▶ _INSTRUCTIONS FOR THE TASK_
Among the entries below, extract exactly the lines that run from the one with "Write part 4 of" through the one with "l_.build('leaves', M_BROWNLEAF, c_, origin=b)", both ends included.

▶ _DATA EXCERPTS_
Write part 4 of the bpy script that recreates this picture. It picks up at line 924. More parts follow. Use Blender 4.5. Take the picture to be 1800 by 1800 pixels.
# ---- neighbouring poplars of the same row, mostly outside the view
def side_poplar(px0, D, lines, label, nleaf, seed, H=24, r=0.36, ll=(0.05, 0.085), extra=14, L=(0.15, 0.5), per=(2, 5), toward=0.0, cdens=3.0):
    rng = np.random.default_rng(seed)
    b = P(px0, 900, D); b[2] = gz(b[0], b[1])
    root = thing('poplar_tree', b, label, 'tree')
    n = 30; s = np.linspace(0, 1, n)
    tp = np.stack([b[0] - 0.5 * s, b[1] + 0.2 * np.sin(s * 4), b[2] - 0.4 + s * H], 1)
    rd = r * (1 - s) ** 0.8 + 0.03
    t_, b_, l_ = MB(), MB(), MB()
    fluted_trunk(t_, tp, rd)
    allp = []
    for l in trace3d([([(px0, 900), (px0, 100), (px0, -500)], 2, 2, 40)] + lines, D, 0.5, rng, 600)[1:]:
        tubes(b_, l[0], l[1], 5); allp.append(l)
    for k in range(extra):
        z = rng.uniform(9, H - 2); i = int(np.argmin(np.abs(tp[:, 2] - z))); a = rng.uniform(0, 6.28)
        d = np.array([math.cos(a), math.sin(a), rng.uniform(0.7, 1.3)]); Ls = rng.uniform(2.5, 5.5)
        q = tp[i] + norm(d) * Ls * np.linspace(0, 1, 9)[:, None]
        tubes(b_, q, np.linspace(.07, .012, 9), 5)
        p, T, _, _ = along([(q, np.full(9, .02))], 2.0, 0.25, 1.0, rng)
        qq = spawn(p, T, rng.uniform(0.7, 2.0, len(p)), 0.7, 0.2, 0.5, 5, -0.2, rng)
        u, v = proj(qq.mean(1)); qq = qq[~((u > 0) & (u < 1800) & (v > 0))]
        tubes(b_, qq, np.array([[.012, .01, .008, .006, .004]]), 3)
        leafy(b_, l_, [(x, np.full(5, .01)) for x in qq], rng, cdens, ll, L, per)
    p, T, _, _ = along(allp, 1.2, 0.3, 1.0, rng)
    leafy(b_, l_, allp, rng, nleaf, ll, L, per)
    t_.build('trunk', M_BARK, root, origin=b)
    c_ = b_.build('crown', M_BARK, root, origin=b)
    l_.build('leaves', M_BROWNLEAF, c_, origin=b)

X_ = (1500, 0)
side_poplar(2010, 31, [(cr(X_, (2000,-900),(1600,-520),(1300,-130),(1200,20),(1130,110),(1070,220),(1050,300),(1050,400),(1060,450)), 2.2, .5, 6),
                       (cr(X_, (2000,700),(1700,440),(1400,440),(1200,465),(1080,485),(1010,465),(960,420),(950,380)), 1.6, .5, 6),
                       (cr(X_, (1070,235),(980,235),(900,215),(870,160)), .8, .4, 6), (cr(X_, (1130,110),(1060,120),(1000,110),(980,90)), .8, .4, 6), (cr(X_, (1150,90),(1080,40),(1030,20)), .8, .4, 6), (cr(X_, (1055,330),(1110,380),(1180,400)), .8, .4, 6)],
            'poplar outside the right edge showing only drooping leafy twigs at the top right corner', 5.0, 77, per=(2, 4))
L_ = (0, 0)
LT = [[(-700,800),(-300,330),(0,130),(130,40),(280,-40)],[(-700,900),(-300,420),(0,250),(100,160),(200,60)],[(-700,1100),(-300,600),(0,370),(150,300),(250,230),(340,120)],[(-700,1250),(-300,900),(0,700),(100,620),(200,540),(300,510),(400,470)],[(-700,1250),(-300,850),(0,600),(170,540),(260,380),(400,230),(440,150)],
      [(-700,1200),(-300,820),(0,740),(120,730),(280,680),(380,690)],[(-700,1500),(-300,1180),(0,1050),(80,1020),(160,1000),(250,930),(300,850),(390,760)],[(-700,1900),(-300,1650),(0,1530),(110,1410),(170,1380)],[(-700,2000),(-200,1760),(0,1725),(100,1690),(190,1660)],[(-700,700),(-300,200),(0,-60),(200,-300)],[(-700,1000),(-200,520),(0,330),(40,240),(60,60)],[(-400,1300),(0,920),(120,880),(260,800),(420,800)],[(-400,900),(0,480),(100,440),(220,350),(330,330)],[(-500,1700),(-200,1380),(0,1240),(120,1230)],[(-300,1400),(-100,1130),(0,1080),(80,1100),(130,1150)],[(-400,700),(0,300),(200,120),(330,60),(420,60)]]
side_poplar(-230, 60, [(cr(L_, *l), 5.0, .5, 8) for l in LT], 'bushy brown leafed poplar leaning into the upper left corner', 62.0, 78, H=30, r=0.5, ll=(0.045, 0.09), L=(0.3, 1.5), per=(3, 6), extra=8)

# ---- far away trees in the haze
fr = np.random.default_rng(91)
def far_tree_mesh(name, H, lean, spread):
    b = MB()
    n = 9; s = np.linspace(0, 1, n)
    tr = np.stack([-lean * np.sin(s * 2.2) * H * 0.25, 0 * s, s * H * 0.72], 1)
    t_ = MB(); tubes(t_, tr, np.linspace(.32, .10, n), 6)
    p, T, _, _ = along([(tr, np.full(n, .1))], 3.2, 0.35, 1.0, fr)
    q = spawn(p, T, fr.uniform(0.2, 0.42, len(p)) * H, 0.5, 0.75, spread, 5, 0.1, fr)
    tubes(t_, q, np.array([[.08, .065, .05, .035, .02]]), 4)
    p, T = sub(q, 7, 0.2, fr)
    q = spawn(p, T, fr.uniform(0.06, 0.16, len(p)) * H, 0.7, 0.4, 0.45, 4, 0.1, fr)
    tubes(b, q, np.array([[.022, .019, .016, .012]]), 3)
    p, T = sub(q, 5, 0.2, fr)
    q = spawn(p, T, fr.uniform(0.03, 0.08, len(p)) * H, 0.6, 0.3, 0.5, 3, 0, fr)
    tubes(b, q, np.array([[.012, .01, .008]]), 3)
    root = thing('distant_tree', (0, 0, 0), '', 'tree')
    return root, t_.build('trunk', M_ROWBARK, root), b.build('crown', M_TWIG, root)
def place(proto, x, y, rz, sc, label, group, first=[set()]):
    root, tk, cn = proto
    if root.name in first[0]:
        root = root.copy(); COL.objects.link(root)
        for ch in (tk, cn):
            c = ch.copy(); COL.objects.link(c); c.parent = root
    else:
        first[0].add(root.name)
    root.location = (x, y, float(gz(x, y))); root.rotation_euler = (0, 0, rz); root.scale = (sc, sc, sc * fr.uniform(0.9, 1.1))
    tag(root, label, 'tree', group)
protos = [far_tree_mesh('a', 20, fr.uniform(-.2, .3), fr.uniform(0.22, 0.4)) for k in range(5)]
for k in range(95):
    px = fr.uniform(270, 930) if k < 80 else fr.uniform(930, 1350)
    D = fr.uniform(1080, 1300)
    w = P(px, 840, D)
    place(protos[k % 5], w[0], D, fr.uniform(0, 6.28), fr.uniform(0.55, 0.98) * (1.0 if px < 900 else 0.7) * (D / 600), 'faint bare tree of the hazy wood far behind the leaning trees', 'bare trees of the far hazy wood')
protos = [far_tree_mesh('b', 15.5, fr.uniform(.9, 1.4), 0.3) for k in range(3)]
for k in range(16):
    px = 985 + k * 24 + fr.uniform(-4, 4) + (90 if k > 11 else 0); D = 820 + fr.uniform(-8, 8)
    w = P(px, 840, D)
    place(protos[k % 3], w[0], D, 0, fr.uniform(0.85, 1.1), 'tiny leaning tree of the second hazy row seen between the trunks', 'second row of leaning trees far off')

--

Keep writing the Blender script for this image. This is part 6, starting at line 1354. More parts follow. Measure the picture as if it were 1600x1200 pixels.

* * *

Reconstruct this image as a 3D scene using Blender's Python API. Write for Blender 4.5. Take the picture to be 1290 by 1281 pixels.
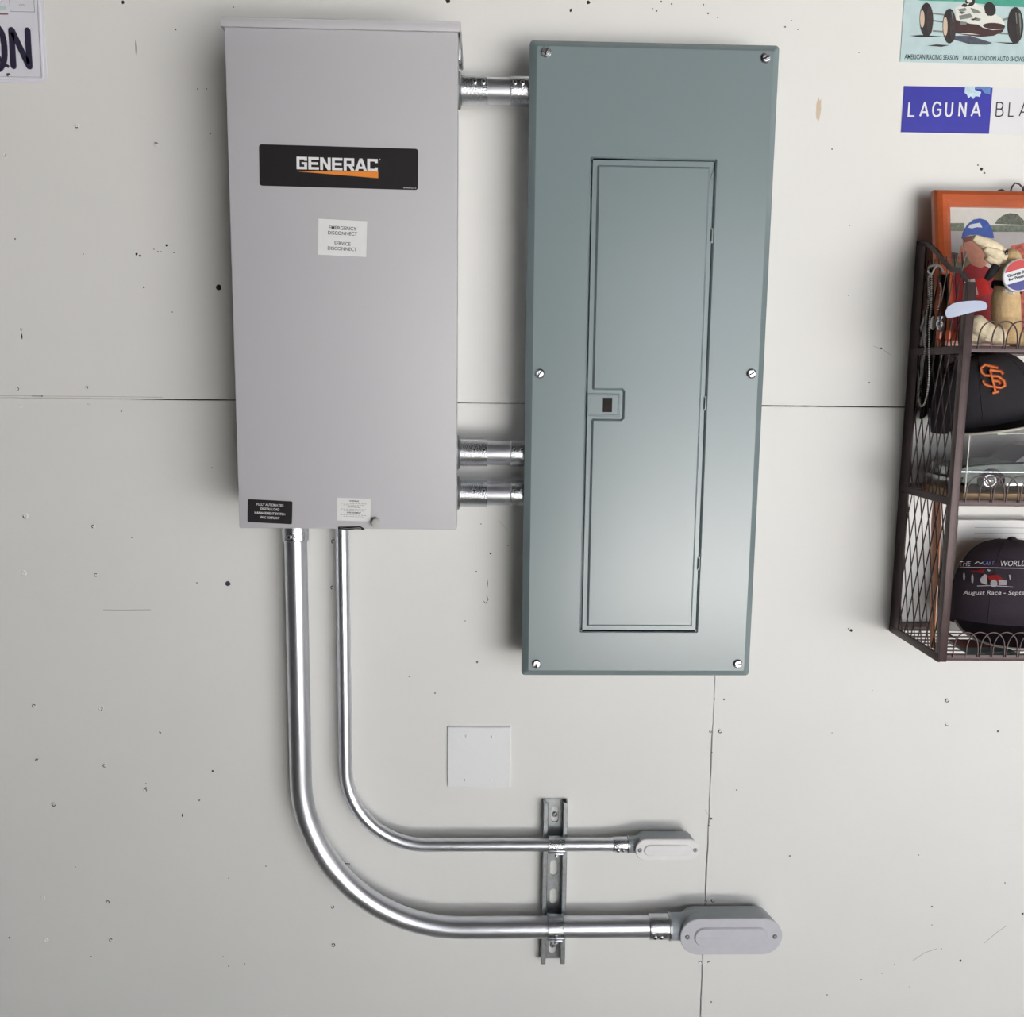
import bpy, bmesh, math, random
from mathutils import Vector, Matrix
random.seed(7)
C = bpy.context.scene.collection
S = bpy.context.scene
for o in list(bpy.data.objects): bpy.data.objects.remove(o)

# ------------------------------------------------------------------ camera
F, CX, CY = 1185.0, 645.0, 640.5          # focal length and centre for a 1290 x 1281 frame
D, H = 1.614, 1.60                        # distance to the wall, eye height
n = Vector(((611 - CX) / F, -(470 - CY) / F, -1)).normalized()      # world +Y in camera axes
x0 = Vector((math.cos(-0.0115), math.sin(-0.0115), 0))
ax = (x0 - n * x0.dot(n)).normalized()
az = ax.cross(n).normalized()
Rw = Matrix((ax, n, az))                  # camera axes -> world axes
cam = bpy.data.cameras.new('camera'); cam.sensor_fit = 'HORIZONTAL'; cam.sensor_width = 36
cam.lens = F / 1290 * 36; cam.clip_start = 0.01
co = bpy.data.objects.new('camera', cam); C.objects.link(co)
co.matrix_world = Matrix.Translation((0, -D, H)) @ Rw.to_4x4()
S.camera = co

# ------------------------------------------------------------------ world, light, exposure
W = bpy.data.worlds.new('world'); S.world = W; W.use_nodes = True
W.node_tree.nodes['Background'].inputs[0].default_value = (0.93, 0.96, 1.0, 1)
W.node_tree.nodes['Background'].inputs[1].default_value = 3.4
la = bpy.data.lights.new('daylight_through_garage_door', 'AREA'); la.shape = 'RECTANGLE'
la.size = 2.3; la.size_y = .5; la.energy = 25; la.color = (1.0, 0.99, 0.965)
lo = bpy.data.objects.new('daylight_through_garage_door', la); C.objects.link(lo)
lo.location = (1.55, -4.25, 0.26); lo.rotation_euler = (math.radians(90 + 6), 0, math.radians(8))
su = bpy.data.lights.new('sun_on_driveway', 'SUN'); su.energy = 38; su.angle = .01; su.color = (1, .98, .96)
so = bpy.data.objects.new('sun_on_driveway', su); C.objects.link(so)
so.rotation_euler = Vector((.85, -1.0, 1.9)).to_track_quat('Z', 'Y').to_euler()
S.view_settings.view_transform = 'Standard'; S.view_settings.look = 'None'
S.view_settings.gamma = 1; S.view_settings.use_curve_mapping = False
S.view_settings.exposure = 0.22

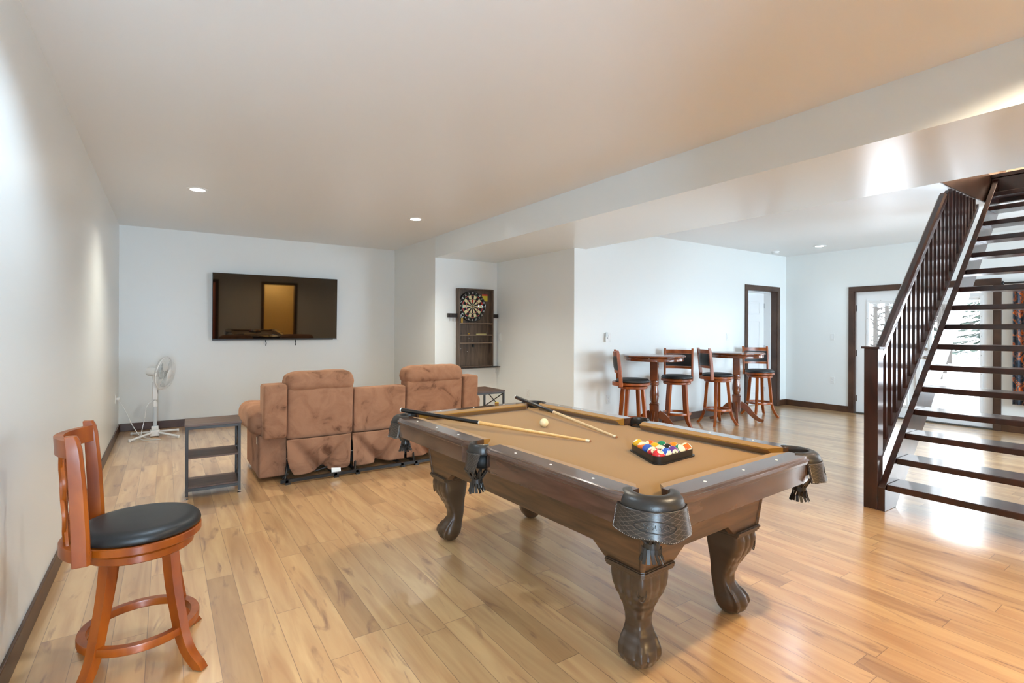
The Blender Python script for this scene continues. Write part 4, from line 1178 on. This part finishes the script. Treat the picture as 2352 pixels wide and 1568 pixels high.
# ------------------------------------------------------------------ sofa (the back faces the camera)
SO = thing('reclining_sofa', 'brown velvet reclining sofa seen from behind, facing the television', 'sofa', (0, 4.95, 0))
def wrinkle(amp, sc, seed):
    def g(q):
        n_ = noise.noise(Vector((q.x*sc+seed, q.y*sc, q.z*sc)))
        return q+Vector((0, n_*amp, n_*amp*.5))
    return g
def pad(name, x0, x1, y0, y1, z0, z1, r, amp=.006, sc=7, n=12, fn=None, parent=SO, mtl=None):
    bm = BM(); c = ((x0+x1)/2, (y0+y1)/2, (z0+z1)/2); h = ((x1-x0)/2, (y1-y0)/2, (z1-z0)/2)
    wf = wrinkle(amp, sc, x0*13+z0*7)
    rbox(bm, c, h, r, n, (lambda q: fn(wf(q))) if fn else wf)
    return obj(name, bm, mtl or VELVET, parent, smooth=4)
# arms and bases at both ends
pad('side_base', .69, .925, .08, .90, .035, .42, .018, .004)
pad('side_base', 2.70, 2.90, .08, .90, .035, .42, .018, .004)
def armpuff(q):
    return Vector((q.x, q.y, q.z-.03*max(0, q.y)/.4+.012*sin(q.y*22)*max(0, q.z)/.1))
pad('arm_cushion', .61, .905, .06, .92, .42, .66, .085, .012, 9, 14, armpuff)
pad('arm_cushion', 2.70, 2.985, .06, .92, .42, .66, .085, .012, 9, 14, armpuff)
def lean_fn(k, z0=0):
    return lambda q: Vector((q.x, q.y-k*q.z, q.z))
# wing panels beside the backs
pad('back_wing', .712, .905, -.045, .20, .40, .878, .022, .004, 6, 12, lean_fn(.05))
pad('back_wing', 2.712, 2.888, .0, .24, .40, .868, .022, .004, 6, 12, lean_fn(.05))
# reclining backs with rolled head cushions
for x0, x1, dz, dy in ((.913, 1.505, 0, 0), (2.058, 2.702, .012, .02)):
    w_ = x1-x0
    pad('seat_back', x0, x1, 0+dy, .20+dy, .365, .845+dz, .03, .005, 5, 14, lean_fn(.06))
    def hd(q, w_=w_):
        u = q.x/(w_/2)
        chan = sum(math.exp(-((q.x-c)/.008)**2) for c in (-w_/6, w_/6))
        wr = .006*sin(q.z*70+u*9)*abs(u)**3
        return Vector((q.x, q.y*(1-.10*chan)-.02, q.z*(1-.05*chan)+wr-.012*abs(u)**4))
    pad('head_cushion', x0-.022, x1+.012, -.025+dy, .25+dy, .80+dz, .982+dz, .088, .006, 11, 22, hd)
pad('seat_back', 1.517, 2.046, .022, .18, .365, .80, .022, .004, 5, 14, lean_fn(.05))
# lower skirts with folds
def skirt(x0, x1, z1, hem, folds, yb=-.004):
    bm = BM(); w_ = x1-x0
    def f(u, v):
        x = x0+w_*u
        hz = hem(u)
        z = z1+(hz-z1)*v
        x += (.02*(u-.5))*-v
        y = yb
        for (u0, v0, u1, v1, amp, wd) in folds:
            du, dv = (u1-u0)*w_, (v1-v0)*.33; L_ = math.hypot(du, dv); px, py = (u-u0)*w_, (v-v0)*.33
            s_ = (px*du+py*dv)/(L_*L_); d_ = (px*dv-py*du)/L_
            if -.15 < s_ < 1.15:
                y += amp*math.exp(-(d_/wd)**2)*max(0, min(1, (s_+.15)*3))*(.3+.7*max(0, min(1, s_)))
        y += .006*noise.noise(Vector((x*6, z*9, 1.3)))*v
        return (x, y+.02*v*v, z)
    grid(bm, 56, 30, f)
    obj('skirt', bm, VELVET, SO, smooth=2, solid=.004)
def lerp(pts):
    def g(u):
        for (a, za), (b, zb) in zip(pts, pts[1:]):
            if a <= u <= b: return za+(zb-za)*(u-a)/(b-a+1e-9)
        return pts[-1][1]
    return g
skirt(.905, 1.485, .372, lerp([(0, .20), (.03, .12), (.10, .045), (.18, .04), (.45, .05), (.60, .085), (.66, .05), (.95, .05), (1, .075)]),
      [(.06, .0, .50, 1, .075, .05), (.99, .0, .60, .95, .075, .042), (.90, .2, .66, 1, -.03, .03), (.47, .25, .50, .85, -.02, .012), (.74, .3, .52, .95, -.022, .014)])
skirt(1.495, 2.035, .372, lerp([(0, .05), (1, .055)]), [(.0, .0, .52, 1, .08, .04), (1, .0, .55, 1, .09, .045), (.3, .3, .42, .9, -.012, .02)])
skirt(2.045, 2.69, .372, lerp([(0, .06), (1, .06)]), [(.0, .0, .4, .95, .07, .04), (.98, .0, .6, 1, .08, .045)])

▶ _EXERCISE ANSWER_
Write part 4 of the bpy script that recreates this picture. It picks up at line 924. More parts follow. Use Blender 4.5. Take the picture to be 1800 by 1800 pixels.
# ---- neighbouring poplars of the same row, mostly outside the view
def side_poplar(px0, D, lines, label, nleaf, seed, H=24, r=0.36, ll=(0.05, 0.085), extra=14, L=(0.15, 0.5), per=(2, 5), toward=0.0, cdens=3.0):
    rng = np.random.default_rng(seed)
    b = P(px0, 900, D); b[2] = gz(b[0], b[1])
    root = thing('poplar_tree', b, label, 'tree')
    n = 30; s = np.linspace(0, 1, n)
    tp = np.stack([b[0] - 0.5 * s, b[1] + 0.2 * np.sin(s * 4), b[2] - 0.4 + s * H], 1)
    rd = r * (1 - s) ** 0.8 + 0.03
    t_, b_, l_ = MB(), MB(), MB()
    fluted_trunk(t_, tp, rd)
    allp = []
    for l in trace3d([([(px0, 900), (px0, 100), (px0, -500)], 2, 2, 40)] + lines, D, 0.5, rng, 600)[1:]:
        tubes(b_, l[0], l[1], 5); allp.append(l)
    for k in range(extra):
        z = rng.uniform(9, H - 2); i = int(np.argmin(np.abs(tp[:, 2] - z))); a = rng.uniform(0, 6.28)
        d = np.array([math.cos(a), math.sin(a), rng.uniform(0.7, 1.3)]); Ls = rng.uniform(2.5, 5.5)
        q = tp[i] + norm(d) * Ls * np.linspace(0, 1, 9)[:, None]
        tubes(b_, q, np.linspace(.07, .012, 9), 5)
        p, T, _, _ = along([(q, np.full(9, .02))], 2.0, 0.25, 1.0, rng)
        qq = spawn(p, T, rng.uniform(0.7, 2.0, len(p)), 0.7, 0.2, 0.5, 5, -0.2, rng)
        u, v = proj(qq.mean(1)); qq = qq[~((u > 0) & (u < 1800) & (v > 0))]
        tubes(b_, qq, np.array([[.012, .01, .008, .006, .004]]), 3)
        leafy(b_, l_, [(x, np.full(5, .01)) for x in qq], rng, cdens, ll, L, per)
    p, T, _, _ = along(allp, 1.2, 0.3, 1.0, rng)
    leafy(b_, l_, allp, rng, nleaf, ll, L, per)
    t_.build('trunk', M_BARK, root, origin=b)
    c_ = b_.build('crown', M_BARK, root, origin=b)
    l_.build('leaves', M_BROWNLEAF, c_, origin=b)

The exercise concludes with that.